• Requirements: The listing below must be repeated word for word, with its images excluded.

-- begin Material --

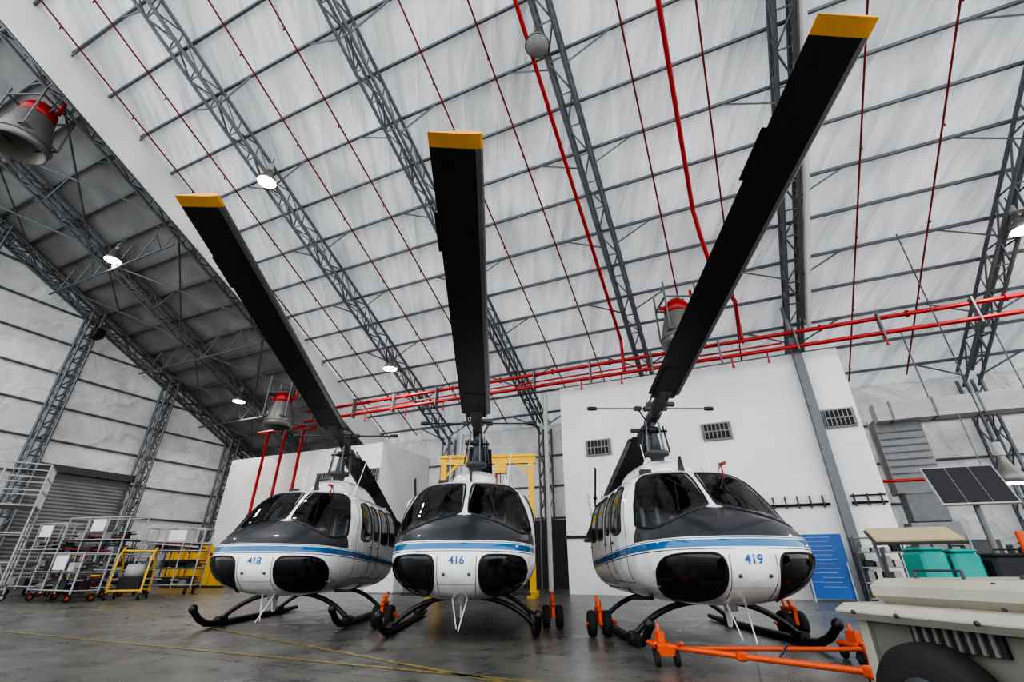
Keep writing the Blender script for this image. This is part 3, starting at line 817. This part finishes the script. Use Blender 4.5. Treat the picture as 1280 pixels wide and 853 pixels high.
b=B(); b.box((0,0,0),(.7,.5,.6),M_black,RH,.03); b.cyl((0,0,0),H(-.6,0,0),.04,M_dsteel,6); b.obj('loudspeaker',loc=H(-34.0,12.6,14.1))

# ------------------------------------------------------------------ right side
b=B(); b.box((0,0,1.1),(1.3,.08,2.0),M_blue)
for x in (-.6,.6): b.box((x,.05,.6),(.05,.3,1.2),M_lgrey)
for i in range(12): b.box((random.uniform(-.15,.15),-.045,2.0-.14*i),(random.uniform(.6,.95),.005,.012),M_lgrey)
HO(b,'notice_board',2.8,20.4)
shelf(4.35,20.3,1.3,2.0,.6,5,'tool_rack')
b=B()
b.box(H(11.2,23.5,6.9),(9.5,.7,.75),M_lgrey,RH)
for i in range(7): b.box(H(7.0+i*1.45,23.5,6.9),(.06,.78,.83),M_steel,RH)
b.box(H(7.2,24.2,5.2),(1.6,.9,3.0),M_grey,RH); b.box(H(7.2,24.2,3.2),(1.2,.8,1.2),M_steel,RH,.05)
b.box(H(7.2,24.2,1.3),(1.5,1.0,2.6),M_grey,RH)
for i in range(8): b.box(H(7.2,23.7,4.2+i*.28),(1.5,.06,.05),M_steel,RH)
for s in (8.5,11.5,14.5): b.cyl(H(s,23.5,7.2),H(s,23.5,roofz(23.5)-.2),.03,M_steel,5)
b.obj('air_duct')
b=B()
for s,z,h in ((8.6,1.1,2.2),(9.8,.9,1.8),(11.0,1.2,2.4),(12.4,1.0,2.0)):
    b.box(H(s,24.5,z),(1.0,.8,h),random.choice((M_grey,M_lgrey)),RH,.03); b.box(H(s,24.08,z),(.8,.04,h*.8),M_dsteel,RH)
b.obj('electrical_cabinets')
b=B(); b.cyl(H(5.6,23,4.1),H(16,23,4.1),.06,M_red,8)
for s in (6,9,12,15): b.cyl(H(s,23,4.1),H(s,23,6.5),.02,M_steel,5)
b.obj('red_hose_pipe')
b=B()
b.box((0,0,1.0),(1.1,.7,.5),M_yellow,None,.03); b.cyl((0,0,1.2),(0,0,2.1),.05,M_steel,8)
RR=Matrix.Rotation(math.radians(62),3,'X')
b.box((0,0,2.42),(1.1,.80,.05),M_lgrey,RR)
for i in range(3): b.box(Vector((-.355+.355*i,0,2.42))+RR@Vector((0,0,.03)),(.335,.74,.02),M_dark,RR)
for x in (-.45,.45):
    for y in (-.3,.3): b.wheel((x,y,.2),(1,0,0),.2,.1)
b.box((0,0,.5),(1.0,.6,.5),M_grey)
b.obj('solar_light_trolley',loc=(8.3,8.6,0),rot=(0,0,-.35))
b=B()
RT=Matrix.Rotation(.28,3,'X')
b.box((0,0,1.52),(1.0,.7,.03),M_wood,RT); b.box((0,0,1.485),(1.05,.76,.03),M_dsteel,RT)
for x in (-.45,.45):
    b.cyl((x,-.3,0.1),(x,.3,1.5),.025,M_steel,6); b.cyl((x,.3,.1),(x,-.3,1.33),.025,M_steel,6)
b.box((0,0,.8),(.9,.6,.04),M_grey); b.box((.1,0,.95),(.5,.4,.25),M_dark,None,.02)
b.obj('inspection_table',loc=(5.9,7.3,0),rot=(0,0,-.5))
b=B()
b.box((0,0,.8),(2.4,.8,.06),M_grey)
for x in (-1.1,1.1):
    for y in (-.35,.35): b.cyl((x,y,.12),(x,y,.8),.03,M_dsteel,6); b.wheel((x,y,.12),(1,0,0),.12,.06)
for x,w,h,m in ((-.98,.24,.42,M_teal),(-.70,.26,.40,M_teal),(-.28,.42,.36,M_dark),(.22,.45,.48,M_dark),(.75,.5,.42,M_dark)):
    b.box((x,0,.83+h/2),(w,.42,h),m,None,.04); b.box((x,0,.83+h+.01),(w*.9,.4,.03),m,None,.01)
    b.path([(x-w*.3,-.1,.83+h),(x-w*.25,-.1,.83+h+.06),(x+w*.25,-.1,.83+h+.06),(x+w*.3,-.1,.83+h)],.01,M_black,6)
b.cyl((-.2,-.22,1.2),(.05,-.26,1.3),.015,M_red,6); b.cyl((-.1,-.1,1.22),(-.1,-.1,1.42),.04,M_orange,8); b.box((.3,-.1,1.36),(.4,.3,.05),M_lgrey)
b.obj('equipment_trolley',loc=(5.4,5.2,0),rot=(0,0,-.25))
# ground power unit / tug (foreground right), long side towards the helicopters
b=B()
b.box((1.62,.95,.94),(2.9,1.5,.16),M_beige,None,.05)
b.box((1.6,.88,.81),(3.15,1.8,.10),M_beige,None,.045)
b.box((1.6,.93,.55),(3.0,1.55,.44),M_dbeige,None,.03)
b.box((1.6,.93,.33),(2.9,1.4,.05),M_dsteel)
b.box((.12,.15,.58),(.07,.05,.40),M_beige); b.box((1.25,.15,.58),(.05,.05,.40),M_beige)
b.box((.70,.14,.70),(.50,.04,.13),M_dark)
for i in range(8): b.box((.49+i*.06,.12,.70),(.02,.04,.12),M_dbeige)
b.box((1.65,.15,.60),(.5,.05,.28),M_dsteel,None,.01)
b.box((.085,.9,.60),(.03,.9,.28),M_dark)
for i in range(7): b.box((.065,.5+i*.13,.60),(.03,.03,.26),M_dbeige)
for x in (.2,.5,.95,1.4,2.1): b.lathe([(.014,0),(.014,.012),(.001,.012)],(x,-.02,.81),(0,-1,0),M_dsteel,8)
for x in (.60,2.3):
    for y in (.0,1.8): b.wheel((x,y,.34),(0,1,0),.34,.26,M_dsteel,.5)
b.cyl((.60,0,.34),(.60,1.7,.34),.04,M_dsteel,8); b.cyl((2.3,0,.34),(2.3,1.7,.34),.04,M_dsteel,8)
b.path([(.4,.4,1.01),(.4,.4,1.07),(.7,.4,1.07),(.7,.4,1.01)],.012,M_dsteel,6)
b.box((1.0,.9,1.03),(.4,.3,.03),M_dsteel); b.cyl((.25,.35,1.0),(.25,.35,1.06),.04,M_black,10)
b.box((.95,.24,.93),(.02,.02,.16),M_dsteel); b.box((.03,.5,.82),(.05,.3,.05),M_dsteel)
b.obj('ground_power_unit',loc=(2.36,3.9,0),rot=(0,0,math.radians(-74)))

# ------------------------------------------------------------------ world, camera
w=bpy.data.worlds.new('sky'); scene.world=w; w.use_nodes=True
bg=w.node_tree.nodes['Background']; bg.inputs[0].default_value=(.93,.965,1.0,1); bg.inputs[1].default_value=1.8
cam=bpy.data.cameras.new('camera'); cam.lens=16.0; cam.sensor_width=36; cam.clip_start=.05; cam.clip_end=500
co=bpy.data.objects.new('camera',cam); scene.collection.objects.link(co)
co.location=(0,0,1.1); co.rotation_euler=(math.radians(90+26.3),0,0); scene.camera=co
scene.view_settings.view_transform='AgX'
try: scene.view_settings.look='AgX - High Contrast'
except Exception: pass
scene.view_settings.exposure=0.42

-- end Material --

• Expected answer:
Keep writing the Blender script for this image. This is part 3, starting at line 817. This part finishes the script. Use Blender 4.5. Treat the picture as 1280 pixels wide and 853 pixels high.
b=B(); b.box((0,0,0),(.7,.5,.6),M_black,RH,.03); b.cyl((0,0,0),H(-.6,0,0),.04,M_dsteel,6); b.obj('loudspeaker',loc=H(-34.0,12.6,14.1))

# ------------------------------------------------------------------ right side
b=B(); b.box((0,0,1.1),(1.3,.08,2.0),M_blue)
for x in (-.6,.6): b.box((x,.05,.6),(.05,.3,1.2),M_lgrey)
for i in range(12): b.box((random.uniform(-.15,.15),-.045,2.0-.14*i),(random.uniform(.6,.95),.005,.012),M_lgrey)
HO(b,'notice_board',2.8,20.4)
shelf(4.35,20.3,1.3,2.0,.6,5,'tool_rack')
b=B()
b.box(H(11.2,23.5,6.9),(9.5,.7,.75),M_lgrey,RH)
for i in range(7): b.box(H(7.0+i*1.45,23.5,6.9),(.06,.78,.83),M_steel,RH)
b.box(H(7.2,24.2,5.2),(1.6,.9,3.0),M_grey,RH); b.box(H(7.2,24.2,3.2),(1.2,.8,1.2),M_steel,RH,.05)
b.box(H(7.2,24.2,1.3),(1.5,1.0,2.6),M_grey,RH)
for i in range(8): b.box(H(7.2,23.7,4.2+i*.28),(1.5,.06,.05),M_steel,RH)
for s in (8.5,11.5,14.5): b.cyl(H(s,23.5,7.2),H(s,23.5,roofz(23.5)-.2),.03,M_steel,5)
b.obj('air_duct')
b=B()
for s,z,h in ((8.6,1.1,2.2),(9.8,.9,1.8),(11.0,1.2,2.4),(12.4,1.0,2.0)):
    b.box(H(s,24.5,z),(1.0,.8,h),random.choice((M_grey,M_lgrey)),RH,.03); b.box(H(s,24.08,z),(.8,.04,h*.8),M_dsteel,RH)
b.obj('electrical_cabinets')
b=B(); b.cyl(H(5.6,23,4.1),H(16,23,4.1),.06,M_red,8)
for s in (6,9,12,15): b.cyl(H(s,23,4.1),H(s,23,6.5),.02,M_steel,5)
b.obj('red_hose_pipe')
b=B()
b.box((0,0,1.0),(1.1,.7,.5),M_yellow,None,.03); b.cyl((0,0,1.2),(0,0,2.1),.05,M_steel,8)
RR=Matrix.Rotation(math.radians(62),3,'X')
b.box((0,0,2.42),(1.1,.80,.05),M_lgrey,RR)
for i in range(3): b.box(Vector((-.355+.355*i,0,2.42))+RR@Vector((0,0,.03)),(.335,.74,.02),M_dark,RR)
for x in (-.45,.45):
    for y in (-.3,.3): b.wheel((x,y,.2),(1,0,0),.2,.1)
b.box((0,0,.5),(1.0,.6,.5),M_grey)
b.obj('solar_light_trolley',loc=(8.3,8.6,0),rot=(0,0,-.35))
b=B()
RT=Matrix.Rotation(.28,3,'X')
b.box((0,0,1.52),(1.0,.7,.03),M_wood,RT); b.box((0,0,1.485),(1.05,.76,.03),M_dsteel,RT)
for x in (-.45,.45):
    b.cyl((x,-.3,0.1),(x,.3,1.5),.025,M_steel,6); b.cyl((x,.3,.1),(x,-.3,1.33),.025,M_steel,6)
b.box((0,0,.8),(.9,.6,.04),M_grey); b.box((.1,0,.95),(.5,.4,.25),M_dark,None,.02)
b.obj('inspection_table',loc=(5.9,7.3,0),rot=(0,0,-.5))
b=B()
b.box((0,0,.8),(2.4,.8,.06),M_grey)
for x in (-1.1,1.1):
    for y in (-.35,.35): b.cyl((x,y,.12),(x,y,.8),.03,M_dsteel,6); b.wheel((x,y,.12),(1,0,0),.12,.06)
for x,w,h,m in ((-.98,.24,.42,M_teal),(-.70,.26,.40,M_teal),(-.28,.42,.36,M_dark),(.22,.45,.48,M_dark),(.75,.5,.42,M_dark)):
    b.box((x,0,.83+h/2),(w,.42,h),m,None,.04); b.box((x,0,.83+h+.01),(w*.9,.4,.03),m,None,.01)
    b.path([(x-w*.3,-.1,.83+h),(x-w*.25,-.1,.83+h+.06),(x+w*.25,-.1,.83+h+.06),(x+w*.3,-.1,.83+h)],.01,M_black,6)
b.cyl((-.2,-.22,1.2),(.05,-.26,1.3),.015,M_red,6); b.cyl((-.1,-.1,1.22),(-.1,-.1,1.42),.04,M_orange,8); b.box((.3,-.1,1.36),(.4,.3,.05),M_lgrey)
b.obj('equipment_trolley',loc=(5.4,5.2,0),rot=(0,0,-.25))
# ground power unit / tug (foreground right), long side towards the helicopters
b=B()
b.box((1.62,.95,.94),(2.9,1.5,.16),M_beige,None,.05)
b.box((1.6,.88,.81),(3.15,1.8,.10),M_beige,None,.045)
b.box((1.6,.93,.55),(3.0,1.55,.44),M_dbeige,None,.03)
b.box((1.6,.93,.33),(2.9,1.4,.05),M_dsteel)
b.box((.12,.15,.58),(.07,.05,.40),M_beige); b.box((1.25,.15,.58),(.05,.05,.40),M_beige)
b.box((.70,.14,.70),(.50,.04,.13),M_dark)
for i in range(8): b.box((.49+i*.06,.12,.70),(.02,.04,.12),M_dbeige)
b.box((1.65,.15,.60),(.5,.05,.28),M_dsteel,None,.01)
b.box((.085,.9,.60),(.03,.9,.28),M_dark)
for i in range(7): b.box((.065,.5+i*.13,.60),(.03,.03,.26),M_dbeige)
for x in (.2,.5,.95,1.4,2.1): b.lathe([(.014,0),(.014,.012),(.001,.012)],(x,-.02,.81),(0,-1,0),M_dsteel,8)
for x in (.60,2.3):
    for y in (.0,1.8): b.wheel((x,y,.34),(0,1,0),.34,.26,M_dsteel,.5)
b.cyl((.60,0,.34),(.60,1.7,.34),.04,M_dsteel,8); b.cyl((2.3,0,.34),(2.3,1.7,.34),.04,M_dsteel,8)
b.path([(.4,.4,1.01),(.4,.4,1.07),(.7,.4,1.07),(.7,.4,1.01)],.012,M_dsteel,6)
b.box((1.0,.9,1.03),(.4,.3,.03),M_dsteel); b.cyl((.25,.35,1.0),(.25,.35,1.06),.04,M_black,10)
b.box((.95,.24,.93),(.02,.02,.16),M_dsteel); b.box((.03,.5,.82),(.05,.3,.05),M_dsteel)
b.obj('ground_power_unit',loc=(2.36,3.9,0),rot=(0,0,math.radians(-74)))

# ------------------------------------------------------------------ world, camera
w=bpy.data.worlds.new('sky'); scene.world=w; w.use_nodes=True
bg=w.node_tree.nodes['Background']; bg.inputs[0].default_value=(.93,.965,1.0,1); bg.inputs[1].default_value=1.8
cam=bpy.data.cameras.new('camera'); cam.lens=16.0; cam.sensor_width=36; cam.clip_start=.05; cam.clip_end=500
co=bpy.data.objects.new('camera',cam); scene.collection.objects.link(co)
co.location=(0,0,1.1); co.rotation_euler=(math.radians(90+26.3),0,0); scene.camera=co
scene.view_settings.view_transform='AgX'
try: scene.view_settings.look='AgX - High Contrast'
except Exception: pass
scene.view_settings.exposure=0.42